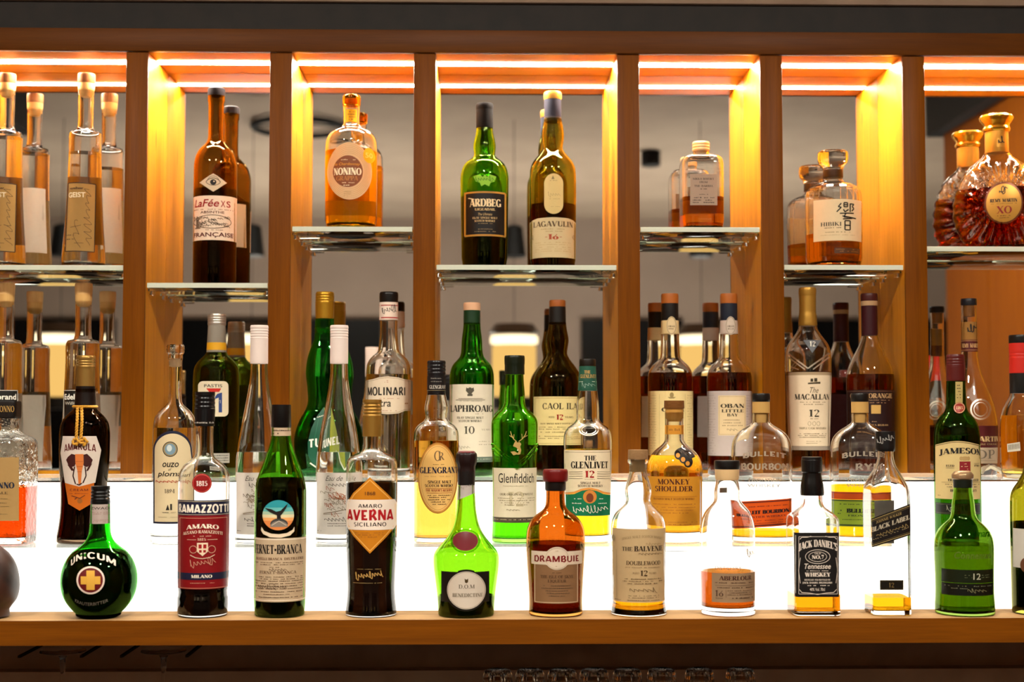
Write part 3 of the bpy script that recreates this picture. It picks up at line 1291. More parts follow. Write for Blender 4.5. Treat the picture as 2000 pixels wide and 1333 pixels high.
L.text('RAMAZZOTTI', 350, 445, 985, 1003.5, 'e6dccb', 'h', 1.15).line('b4a58c', [(347.6, 980.5), (447, 980.5)], 1).line('b4a58c', [(347.6, 1006), (447, 1006)], 1)
L = b.label(rect(347.8, 1008, 446.8, 1152), flat('780d12', .5))
L.frame('c98d72', 352, 1013, 443, 1150, .8)
L.text('AMARO', 364, 427, 1024, 1033, 'ecdcc6', 's', 1.5, arch=3.5).text('AUSANO RAMAZZOTTI', 358, 434, 1036, 1042.5, 'dcc3aa', 's', 1.3, arch=5)
L.micro('c9a288', 378, 412, [1047], 2).text('1815', 386, 402, 1052, 1057, 'd9b79a', 's').line('d9b79a', [(366, 1055), (383, 1055)], .7).line('d9b79a', [(405, 1055), (424, 1055)], .7)
L.poly('d9c3a6', [(385, 1061), (406, 1061), (406, 1078), (395.5, 1087), (385, 1078)]).poly('8e1418', rect(388, 1064, 394, 1072), rect(397, 1064, 403, 1072), rect(389, 1075, 394, 1080), rect(397, 1075, 402, 1080))
L.oring('c99a7e', 378, 1074, 7, 7, 1).oring('c99a7e', 413, 1074, 7, 7, 1).line('d9c3a6', [(372, 1085), (382, 1090), (395, 1092), (409, 1090), (419, 1085)], 1.2)
L.scrawl('c9977c', 371, 420, 1103, 6, .8, 22, seed=3, slope=-.15)
L = b.label(rect(347.8, 1120, 446.8, 1133.5), flat('1b1c33', .45), off=.0006)
L.text('MILANO', 374, 414, 1123.5, 1130, 'e0d5c2', 's', 1.6).micro('c98d72', 372, 418, [1139], 1.6)
b.done()

b = bot('bitters_bottle', 'green bottle of dark liquid with an eagle and globe emblem', 'bottle', FR, 547.5, DF, ZB)
b.glass('834,18.8 852,19.2 870,23 900,33 925,42.5 940,47.5 955,50 975,50.5 1180,50 1195,48.5|1203,45', glass((.10, .62, .012), 1.5, 4), (934, DARK), wall=.0013, base=.003)
b.solid('cap', '791,18.6 834,19.5|836,18', flat('100e0d', .35), 48, ribs=(30, .02), smooth=60)
L = b.label(rect(528, 836, 569, 852), paper('b09a80', 0))
L.micro('3a2c20', 531, 567, [840, (846, 531, 545)], 3)
L = b.label(rect(496, 1052, 598.5, 1177), paper('b8a284', .03))
L.line('e8dcc8', [(496, 1054.5), (598, 1054.5)], 1.4).line('e8dcc8', [(496, 1174), (598, 1174)], 1.2)
L.text('FERNET-BRANCA', 499, 589, 1064, 1083.5, INK, 's', 1.6)
L.text('FRATELLI BRANCA', 501, 551, 1090, 1095, '6a4a36', 's', 1.2).text('DISTILLERIE', 555, 592, 1090, 1095, '6a4a36', 's', 1.2)
L.micro('5a4634', 500, 591, [1099, 1103, (1108, 527, 545)], 1.8).scrawl('4a3626', 526, 560, 1114, 2.5, .7, 20, seed=5)
L.text('FERNET-BRANCA', 508, 578, 1116, 1122, '6a523e', 's', 1)
L.micro('5a4634', 500, 591, [1127, 1131, 1135, 1140, 1145, 1150, 1156, 1167], 1.9).scrawl('4a3626', 505, 560, 1147, 4, .6, 40, seed=6).micro('6a523e', 515, 565, [1161], 1.6)
L = b.label(ell(543.5, 1007, 30.5, 29.5, 48), paper('2f8a92', .0), off=.0003)
for k_, (v0, colr) in enumerate(((992, '5da6a2'), (1000, '9cb79c'), (1006, 'd0c39a'), (1012, 'd99a5c'), (1018, 'cf7c40'))):
    h = v0 - 1007
    a0 = math.degrees(math.asin(h / 29.5))
    L.poly(colr, ell(543.5, 1007, 30.3, 29.3, 30, a0, 180 - a0))
L.poly('3b3a38', ell(545, 1025, 17, 12, 24, 180, 360)).poly('7b7268', ell(545, 1030, 17, 12, 24, 180, 360))
L.line('c8bba4', [(531, 1027), (545, 1018), (559, 1027)], 1)
L.poly('191310', [(518, 993), (530, 995), (540, 1000), (548, 998), (556, 990), (562, 984), (558, 994), (552, 1003), (548, 1008), (549, 1014), (541, 1014), (541, 1007), (528, 1001)])
L.poly('d8c6aa', [(512, 1030), (517, 1038), (530, 1043), (545, 1044), (560, 1042), (571, 1036), (574, 1030), (574, 1039), (566, 1047), (548, 1051), (528, 1050), (515, 1044), (511, 1037)])
b.done()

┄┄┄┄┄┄

→ What is being asked:
Copy out all of the material exactly as written, without its pictures.

→ Solution:
Write part 3 of the bpy script that recreates this picture. It picks up at line 1291. More parts follow. Write for Blender 4.5. Treat the picture as 2000 pixels wide and 1333 pixels high.
L.text('RAMAZZOTTI', 350, 445, 985, 1003.5, 'e6dccb', 'h', 1.15).line('b4a58c', [(347.6, 980.5), (447, 980.5)], 1).line('b4a58c', [(347.6, 1006), (447, 1006)], 1)
L = b.label(rect(347.8, 1008, 446.8, 1152), flat('780d12', .5))
L.frame('c98d72', 352, 1013, 443, 1150, .8)
L.text('AMARO', 364, 427, 1024, 1033, 'ecdcc6', 's', 1.5, arch=3.5).text('AUSANO RAMAZZOTTI', 358, 434, 1036, 1042.5, 'dcc3aa', 's', 1.3, arch=5)
L.micro('c9a288', 378, 412, [1047], 2).text('1815', 386, 402, 1052, 1057, 'd9b79a', 's').line('d9b79a', [(366, 1055), (383, 1055)], .7).line('d9b79a', [(405, 1055), (424, 1055)], .7)
L.poly('d9c3a6', [(385, 1061), (406, 1061), (406, 1078), (395.5, 1087), (385, 1078)]).poly('8e1418', rect(388, 1064, 394, 1072), rect(397, 1064, 403, 1072), rect(389, 1075, 394, 1080), rect(397, 1075, 402, 1080))
L.oring('c99a7e', 378, 1074, 7, 7, 1).oring('c99a7e', 413, 1074, 7, 7, 1).line('d9c3a6', [(372, 1085), (382, 1090), (395, 1092), (409, 1090), (419, 1085)], 1.2)
L.scrawl('c9977c', 371, 420, 1103, 6, .8, 22, seed=3, slope=-.15)
L = b.label(rect(347.8, 1120, 446.8, 1133.5), flat('1b1c33', .45), off=.0006)
L.text('MILANO', 374, 414, 1123.5, 1130, 'e0d5c2', 's', 1.6).micro('c98d72', 372, 418, [1139], 1.6)
b.done()

b = bot('bitters_bottle', 'green bottle of dark liquid with an eagle and globe emblem', 'bottle', FR, 547.5, DF, ZB)
b.glass('834,18.8 852,19.2 870,23 900,33 925,42.5 940,47.5 955,50 975,50.5 1180,50 1195,48.5|1203,45', glass((.10, .62, .012), 1.5, 4), (934, DARK), wall=.0013, base=.003)
b.solid('cap', '791,18.6 834,19.5|836,18', flat('100e0d', .35), 48, ribs=(30, .02), smooth=60)
L = b.label(rect(528, 836, 569, 852), paper('b09a80', 0))
L.micro('3a2c20', 531, 567, [840, (846, 531, 545)], 3)
L = b.label(rect(496, 1052, 598.5, 1177), paper('b8a284', .03))
L.line('e8dcc8', [(496, 1054.5), (598, 1054.5)], 1.4).line('e8dcc8', [(496, 1174), (598, 1174)], 1.2)
L.text('FERNET-BRANCA', 499, 589, 1064, 1083.5, INK, 's', 1.6)
L.text('FRATELLI BRANCA', 501, 551, 1090, 1095, '6a4a36', 's', 1.2).text('DISTILLERIE', 555, 592, 1090, 1095, '6a4a36', 's', 1.2)
L.micro('5a4634', 500, 591, [1099, 1103, (1108, 527, 545)], 1.8).scrawl('4a3626', 526, 560, 1114, 2.5, .7, 20, seed=5)
L.text('FERNET-BRANCA', 508, 578, 1116, 1122, '6a523e', 's', 1)
L.micro('5a4634', 500, 591, [1127, 1131, 1135, 1140, 1145, 1150, 1156, 1167], 1.9).scrawl('4a3626', 505, 560, 1147, 4, .6, 40, seed=6).micro('6a523e', 515, 565, [1161], 1.6)
L = b.label(ell(543.5, 1007, 30.5, 29.5, 48), paper('2f8a92', .0), off=.0003)
for k_, (v0, colr) in enumerate(((992, '5da6a2'), (1000, '9cb79c'), (1006, 'd0c39a'), (1012, 'd99a5c'), (1018, 'cf7c40'))):
    h = v0 - 1007
    a0 = math.degrees(math.asin(h / 29.5))
    L.poly(colr, ell(543.5, 1007, 30.3, 29.3, 30, a0, 180 - a0))
L.poly('3b3a38', ell(545, 1025, 17, 12, 24, 180, 360)).poly('7b7268', ell(545, 1030, 17, 12, 24, 180, 360))
L.line('c8bba4', [(531, 1027), (545, 1018), (559, 1027)], 1)
L.poly('191310', [(518, 993), (530, 995), (540, 1000), (548, 998), (556, 990), (562, 984), (558, 994), (552, 1003), (548, 1008), (549, 1014), (541, 1014), (541, 1007), (528, 1001)])
L.poly('d8c6aa', [(512, 1030), (517, 1038), (530, 1043), (545, 1044), (560, 1042), (571, 1036), (574, 1030), (574, 1039), (566, 1047), (548, 1051), (528, 1050), (515, 1044), (511, 1037)])
b.done()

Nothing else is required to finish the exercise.